We, with respect, agree with the approach of the learned Judges."

9. A Co-ordinate Bench of this Court in Dheeraj Jain (supra) held as under: -

"8. A perusal of the Clause (b) to proviso to the Section clearly states that nothing contained in the section shall apply unless the payee or the holder in due course of the cheque, as the case may be, makes a demand for the payment of the amount of cheque by giving a notice in writing to the drawer of the cheque within 30 days of the receipt of the information by him from the bank regarding return of the cheque as unpaid. It may be noted that in the present case admittedly, as per the complaint, affidavit and legal notice, Respondent No. 2 came to know about the dishonor of the cheque on the 10th July, 2010. The demand made by Respondent No. 2 was beyond the period of 30 days and now Respondent No. 2 cannot agitate that he be permitted to lead evidence to show that he received the knowledge of dishonor of the cheque on 12th July, 2012, which was not the case even before the learned Trial Court."
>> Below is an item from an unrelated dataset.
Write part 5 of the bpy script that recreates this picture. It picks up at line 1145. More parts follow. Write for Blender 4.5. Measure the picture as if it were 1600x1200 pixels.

10. To decide the present controversy, I deem it fit to produce the relevant paras of the complaint as under:-

"5 That as per assurance given by accused, complainant lastly presented said cheque in his bank i.e. Axis BANK, Gita colony Branch DELHl-31, but it was utter surprised when the said cheque was returned unpaid and was dishonoured by the banker of accused with the remarks 'FUNDS INSUFFICIENT' Vide returning memo dated 02.01.2017.

6 That immediately complainant contacted accused and disclosed about dishonour of said cheque and demanded the cheque amount in cash, but it was utter surprise to complainant when accused did not give any satisfactory answer.

7 That consequently, the complainant sent a legal notice dt. 06.02.2017 through speed post/registered post, vide postal speed post No.ED242453767IN and registered postal receipt No.RD638849549IN dt. 6.2.2017...."

11. The evidence by way of the affidavit filed by the complainant before the trial court reiterated what was stated in the complaint in as many words.

12. In the present case, the complainant has already led his evidence and it has come on record that on receipt of the return memo, the complainant immediately got in touch with the accused and on not receiving any satisfactory answer, the legal notice was given on 06.02.2017. From a reading of the above, it is apparent that the legal notice of demand was issued beyond 30 days from the date of the return memo. I am of the opinion that in view of the above-mentioned enunciation of law, the complaint is not maintainable and the same is accordingly quashed. The pending application is also disposed of.

13. Copy of this order be communicated to the trial court.